What you will do
Repeat exactly the lines from the start of the material below up to and including the "return Vector((.5675 *" line.

Collected data
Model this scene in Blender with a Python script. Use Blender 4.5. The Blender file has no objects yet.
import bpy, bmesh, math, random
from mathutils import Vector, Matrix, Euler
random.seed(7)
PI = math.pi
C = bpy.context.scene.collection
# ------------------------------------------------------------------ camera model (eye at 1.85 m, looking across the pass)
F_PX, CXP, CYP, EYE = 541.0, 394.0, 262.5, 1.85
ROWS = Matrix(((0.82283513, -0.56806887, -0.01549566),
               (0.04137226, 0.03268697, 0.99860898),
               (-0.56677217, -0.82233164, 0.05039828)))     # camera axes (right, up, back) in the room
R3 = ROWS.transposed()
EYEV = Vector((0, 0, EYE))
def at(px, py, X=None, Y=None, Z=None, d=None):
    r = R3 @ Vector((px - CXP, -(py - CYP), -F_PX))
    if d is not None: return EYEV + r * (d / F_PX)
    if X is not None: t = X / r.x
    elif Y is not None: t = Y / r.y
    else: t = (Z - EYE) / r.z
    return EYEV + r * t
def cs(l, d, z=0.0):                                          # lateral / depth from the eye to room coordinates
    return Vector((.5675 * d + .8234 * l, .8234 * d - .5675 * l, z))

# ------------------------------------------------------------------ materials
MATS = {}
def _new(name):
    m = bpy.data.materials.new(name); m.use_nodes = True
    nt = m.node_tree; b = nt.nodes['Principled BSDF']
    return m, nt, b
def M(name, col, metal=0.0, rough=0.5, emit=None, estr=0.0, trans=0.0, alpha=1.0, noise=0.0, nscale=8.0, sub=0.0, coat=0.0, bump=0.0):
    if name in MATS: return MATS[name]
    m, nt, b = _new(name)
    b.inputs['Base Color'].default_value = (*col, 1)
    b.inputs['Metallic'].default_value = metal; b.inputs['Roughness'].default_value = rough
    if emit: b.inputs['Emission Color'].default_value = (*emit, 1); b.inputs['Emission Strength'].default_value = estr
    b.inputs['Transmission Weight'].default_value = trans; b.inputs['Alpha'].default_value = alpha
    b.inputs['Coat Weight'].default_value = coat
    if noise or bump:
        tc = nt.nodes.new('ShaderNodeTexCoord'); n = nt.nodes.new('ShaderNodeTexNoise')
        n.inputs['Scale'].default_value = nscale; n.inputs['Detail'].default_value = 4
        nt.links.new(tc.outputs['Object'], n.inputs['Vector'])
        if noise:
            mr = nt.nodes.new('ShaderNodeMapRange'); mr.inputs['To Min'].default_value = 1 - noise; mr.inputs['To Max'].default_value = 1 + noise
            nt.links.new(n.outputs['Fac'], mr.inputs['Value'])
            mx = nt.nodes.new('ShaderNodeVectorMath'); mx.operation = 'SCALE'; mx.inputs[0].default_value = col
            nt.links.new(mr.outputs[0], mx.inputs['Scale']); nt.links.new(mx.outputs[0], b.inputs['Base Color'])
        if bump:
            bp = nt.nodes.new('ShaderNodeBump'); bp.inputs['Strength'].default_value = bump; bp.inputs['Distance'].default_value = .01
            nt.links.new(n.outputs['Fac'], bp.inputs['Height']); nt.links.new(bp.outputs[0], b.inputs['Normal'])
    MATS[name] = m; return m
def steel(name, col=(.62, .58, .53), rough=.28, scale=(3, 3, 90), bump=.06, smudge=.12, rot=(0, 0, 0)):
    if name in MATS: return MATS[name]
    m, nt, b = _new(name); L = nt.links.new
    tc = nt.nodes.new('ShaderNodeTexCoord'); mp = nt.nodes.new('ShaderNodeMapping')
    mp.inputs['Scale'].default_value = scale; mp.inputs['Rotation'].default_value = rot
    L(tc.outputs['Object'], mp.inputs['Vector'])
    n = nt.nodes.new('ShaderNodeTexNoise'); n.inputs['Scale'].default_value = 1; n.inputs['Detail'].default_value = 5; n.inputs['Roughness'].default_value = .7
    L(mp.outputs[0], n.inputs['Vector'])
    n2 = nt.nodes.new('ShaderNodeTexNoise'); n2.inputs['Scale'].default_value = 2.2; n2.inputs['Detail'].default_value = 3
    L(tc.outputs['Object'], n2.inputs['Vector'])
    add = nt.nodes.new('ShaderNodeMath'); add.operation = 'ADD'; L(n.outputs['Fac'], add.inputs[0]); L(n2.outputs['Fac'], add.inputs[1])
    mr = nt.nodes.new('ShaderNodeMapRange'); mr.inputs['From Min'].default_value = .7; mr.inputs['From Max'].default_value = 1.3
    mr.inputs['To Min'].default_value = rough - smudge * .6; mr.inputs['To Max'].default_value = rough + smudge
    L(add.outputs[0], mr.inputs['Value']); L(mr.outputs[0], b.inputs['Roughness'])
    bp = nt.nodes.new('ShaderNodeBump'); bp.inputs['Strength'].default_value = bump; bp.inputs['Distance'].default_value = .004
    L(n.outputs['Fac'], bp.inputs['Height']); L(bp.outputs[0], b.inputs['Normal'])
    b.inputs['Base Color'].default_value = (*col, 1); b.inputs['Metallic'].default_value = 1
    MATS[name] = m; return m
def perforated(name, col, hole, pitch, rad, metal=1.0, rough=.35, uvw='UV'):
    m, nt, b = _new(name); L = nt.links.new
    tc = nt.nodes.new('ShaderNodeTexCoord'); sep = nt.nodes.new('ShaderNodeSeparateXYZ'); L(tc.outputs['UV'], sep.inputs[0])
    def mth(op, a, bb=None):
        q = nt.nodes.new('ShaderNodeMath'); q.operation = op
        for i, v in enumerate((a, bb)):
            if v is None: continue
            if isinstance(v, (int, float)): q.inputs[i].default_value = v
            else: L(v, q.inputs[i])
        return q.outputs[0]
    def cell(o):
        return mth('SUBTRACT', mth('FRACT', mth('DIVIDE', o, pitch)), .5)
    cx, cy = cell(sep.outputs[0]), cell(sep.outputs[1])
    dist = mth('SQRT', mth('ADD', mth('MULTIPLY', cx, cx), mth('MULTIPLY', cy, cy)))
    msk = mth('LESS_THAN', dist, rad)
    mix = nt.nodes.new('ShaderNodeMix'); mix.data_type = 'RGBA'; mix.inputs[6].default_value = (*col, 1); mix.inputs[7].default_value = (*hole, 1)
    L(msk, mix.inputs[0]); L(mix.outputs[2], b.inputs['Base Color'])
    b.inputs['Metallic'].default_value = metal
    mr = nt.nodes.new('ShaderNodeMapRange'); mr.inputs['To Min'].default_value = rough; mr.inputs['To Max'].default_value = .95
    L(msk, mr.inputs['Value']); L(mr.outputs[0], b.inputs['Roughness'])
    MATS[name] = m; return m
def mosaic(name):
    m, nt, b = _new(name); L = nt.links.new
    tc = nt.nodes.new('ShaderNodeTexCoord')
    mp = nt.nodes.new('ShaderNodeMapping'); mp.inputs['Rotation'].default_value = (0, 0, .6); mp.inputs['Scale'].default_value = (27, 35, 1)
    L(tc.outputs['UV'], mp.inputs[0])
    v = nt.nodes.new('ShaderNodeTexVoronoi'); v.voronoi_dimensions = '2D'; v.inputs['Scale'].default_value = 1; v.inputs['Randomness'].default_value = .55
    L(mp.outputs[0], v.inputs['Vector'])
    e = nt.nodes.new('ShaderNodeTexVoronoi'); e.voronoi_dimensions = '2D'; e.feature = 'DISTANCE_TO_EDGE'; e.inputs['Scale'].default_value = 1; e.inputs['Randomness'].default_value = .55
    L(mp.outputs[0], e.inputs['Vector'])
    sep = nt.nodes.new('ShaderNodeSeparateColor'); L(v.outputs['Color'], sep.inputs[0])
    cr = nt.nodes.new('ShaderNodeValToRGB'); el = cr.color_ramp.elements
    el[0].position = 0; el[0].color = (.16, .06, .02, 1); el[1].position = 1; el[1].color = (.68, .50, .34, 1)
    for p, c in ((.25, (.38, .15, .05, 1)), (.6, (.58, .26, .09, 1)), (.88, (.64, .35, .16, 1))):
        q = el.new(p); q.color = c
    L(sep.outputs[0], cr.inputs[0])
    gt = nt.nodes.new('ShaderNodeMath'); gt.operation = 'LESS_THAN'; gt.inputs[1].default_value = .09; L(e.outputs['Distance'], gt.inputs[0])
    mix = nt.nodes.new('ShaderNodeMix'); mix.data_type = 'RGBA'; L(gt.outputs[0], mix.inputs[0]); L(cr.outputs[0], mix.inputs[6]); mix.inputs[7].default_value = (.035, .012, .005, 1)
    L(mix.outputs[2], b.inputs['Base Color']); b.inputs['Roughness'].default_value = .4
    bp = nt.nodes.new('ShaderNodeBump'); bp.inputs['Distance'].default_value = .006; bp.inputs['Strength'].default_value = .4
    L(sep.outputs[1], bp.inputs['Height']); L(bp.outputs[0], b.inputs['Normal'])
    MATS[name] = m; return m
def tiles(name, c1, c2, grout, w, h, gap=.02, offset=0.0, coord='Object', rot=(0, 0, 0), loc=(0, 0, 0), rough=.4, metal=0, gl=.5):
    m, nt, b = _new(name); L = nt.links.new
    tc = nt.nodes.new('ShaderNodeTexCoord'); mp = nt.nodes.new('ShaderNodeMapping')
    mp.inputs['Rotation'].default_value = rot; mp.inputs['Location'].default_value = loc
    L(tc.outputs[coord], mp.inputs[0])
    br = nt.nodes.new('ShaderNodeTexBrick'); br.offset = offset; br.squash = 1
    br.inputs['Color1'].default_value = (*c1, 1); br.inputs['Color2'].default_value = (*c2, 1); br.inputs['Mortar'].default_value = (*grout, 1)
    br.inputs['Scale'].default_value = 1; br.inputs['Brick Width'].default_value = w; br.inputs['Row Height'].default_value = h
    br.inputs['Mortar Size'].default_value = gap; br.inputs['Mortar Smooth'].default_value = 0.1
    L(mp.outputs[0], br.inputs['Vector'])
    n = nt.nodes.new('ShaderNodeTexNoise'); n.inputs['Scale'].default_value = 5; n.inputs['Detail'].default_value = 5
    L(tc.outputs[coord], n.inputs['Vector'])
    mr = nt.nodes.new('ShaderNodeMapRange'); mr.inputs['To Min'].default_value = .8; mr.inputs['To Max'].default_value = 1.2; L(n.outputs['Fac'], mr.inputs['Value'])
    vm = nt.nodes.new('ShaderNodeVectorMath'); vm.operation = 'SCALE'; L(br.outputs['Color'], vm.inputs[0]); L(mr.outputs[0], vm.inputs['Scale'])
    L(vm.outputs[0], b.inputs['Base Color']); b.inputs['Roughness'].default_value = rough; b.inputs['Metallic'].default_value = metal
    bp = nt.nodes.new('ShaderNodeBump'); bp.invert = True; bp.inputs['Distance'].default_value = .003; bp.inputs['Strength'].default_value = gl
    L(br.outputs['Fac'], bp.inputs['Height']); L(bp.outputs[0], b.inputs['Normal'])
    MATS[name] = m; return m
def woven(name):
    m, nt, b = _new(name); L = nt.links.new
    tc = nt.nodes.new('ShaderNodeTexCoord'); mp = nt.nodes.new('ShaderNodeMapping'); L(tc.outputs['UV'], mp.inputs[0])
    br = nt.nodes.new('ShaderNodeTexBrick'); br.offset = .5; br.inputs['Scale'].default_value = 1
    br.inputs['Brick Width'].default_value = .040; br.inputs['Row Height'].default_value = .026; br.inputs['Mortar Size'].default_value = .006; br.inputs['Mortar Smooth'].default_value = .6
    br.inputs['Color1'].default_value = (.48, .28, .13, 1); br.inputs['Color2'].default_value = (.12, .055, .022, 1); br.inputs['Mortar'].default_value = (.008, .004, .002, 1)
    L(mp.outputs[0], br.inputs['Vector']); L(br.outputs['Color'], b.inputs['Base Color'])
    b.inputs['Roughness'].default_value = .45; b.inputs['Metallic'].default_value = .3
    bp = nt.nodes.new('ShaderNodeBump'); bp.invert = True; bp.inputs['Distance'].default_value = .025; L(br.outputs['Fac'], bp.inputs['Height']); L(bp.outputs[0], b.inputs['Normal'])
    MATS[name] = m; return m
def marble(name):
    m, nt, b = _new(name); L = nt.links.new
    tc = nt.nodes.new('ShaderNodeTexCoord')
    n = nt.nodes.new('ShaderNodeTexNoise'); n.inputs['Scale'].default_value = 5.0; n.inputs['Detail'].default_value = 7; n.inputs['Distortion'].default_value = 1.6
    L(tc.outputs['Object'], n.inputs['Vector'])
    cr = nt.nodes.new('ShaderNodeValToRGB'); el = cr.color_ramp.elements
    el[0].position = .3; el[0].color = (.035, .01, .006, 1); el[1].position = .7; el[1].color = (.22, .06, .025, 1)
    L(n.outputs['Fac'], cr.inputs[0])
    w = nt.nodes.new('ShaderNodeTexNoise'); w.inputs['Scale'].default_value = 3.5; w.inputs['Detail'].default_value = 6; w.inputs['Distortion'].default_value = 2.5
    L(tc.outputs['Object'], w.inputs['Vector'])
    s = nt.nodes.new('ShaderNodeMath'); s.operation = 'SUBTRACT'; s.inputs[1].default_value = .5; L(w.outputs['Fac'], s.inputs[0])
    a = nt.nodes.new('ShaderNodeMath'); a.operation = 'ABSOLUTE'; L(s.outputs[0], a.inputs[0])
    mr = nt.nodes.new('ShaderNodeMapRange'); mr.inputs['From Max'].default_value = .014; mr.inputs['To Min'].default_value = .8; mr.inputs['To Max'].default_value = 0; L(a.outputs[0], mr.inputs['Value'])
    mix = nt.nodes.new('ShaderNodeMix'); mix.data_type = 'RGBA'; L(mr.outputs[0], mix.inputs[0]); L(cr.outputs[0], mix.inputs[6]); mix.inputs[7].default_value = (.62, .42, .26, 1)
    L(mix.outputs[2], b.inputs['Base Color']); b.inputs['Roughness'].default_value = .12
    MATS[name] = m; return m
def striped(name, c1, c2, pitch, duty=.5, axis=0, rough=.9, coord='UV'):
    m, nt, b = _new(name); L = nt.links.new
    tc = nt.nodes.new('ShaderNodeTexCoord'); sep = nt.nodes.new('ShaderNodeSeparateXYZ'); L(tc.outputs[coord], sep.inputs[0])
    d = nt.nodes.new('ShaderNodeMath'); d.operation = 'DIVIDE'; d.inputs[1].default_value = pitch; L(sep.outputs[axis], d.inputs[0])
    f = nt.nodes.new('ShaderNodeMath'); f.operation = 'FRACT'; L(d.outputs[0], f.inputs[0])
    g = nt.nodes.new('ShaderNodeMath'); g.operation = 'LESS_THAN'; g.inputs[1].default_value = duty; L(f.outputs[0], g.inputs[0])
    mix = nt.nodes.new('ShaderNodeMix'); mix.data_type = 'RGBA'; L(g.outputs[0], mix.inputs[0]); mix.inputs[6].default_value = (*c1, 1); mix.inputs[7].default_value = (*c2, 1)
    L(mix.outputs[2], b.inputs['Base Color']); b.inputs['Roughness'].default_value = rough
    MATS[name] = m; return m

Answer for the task
Model this scene in Blender with a Python script. Use Blender 4.5. The Blender file has no objects yet.
import bpy, bmesh, math, random
from mathutils import Vector, Matrix, Euler
random.seed(7)
PI = math.pi
C = bpy.context.scene.collection
# ------------------------------------------------------------------ camera model (eye at 1.85 m, looking across the pass)
F_PX, CXP, CYP, EYE = 541.0, 394.0, 262.5, 1.85
ROWS = Matrix(((0.82283513, -0.56806887, -0.01549566),
               (0.04137226, 0.03268697, 0.99860898),
               (-0.56677217, -0.82233164, 0.05039828)))     # camera axes (right, up, back) in the room
R3 = ROWS.transposed()
EYEV = Vector((0, 0, EYE))
def at(px, py, X=None, Y=None, Z=None, d=None):
    r = R3 @ Vector((px - CXP, -(py - CYP), -F_PX))
    if d is not None: return EYEV + r * (d / F_PX)
    if X is not None: t = X / r.x
    elif Y is not None: t = Y / r.y
    else: t = (Z - EYE) / r.z
    return EYEV + r * t
def cs(l, d, z=0.0):                                          # lateral / depth from the eye to room coordinates
    return Vector((.5675 * d + .8234 * l, .8234 * d - .5675 * l, z))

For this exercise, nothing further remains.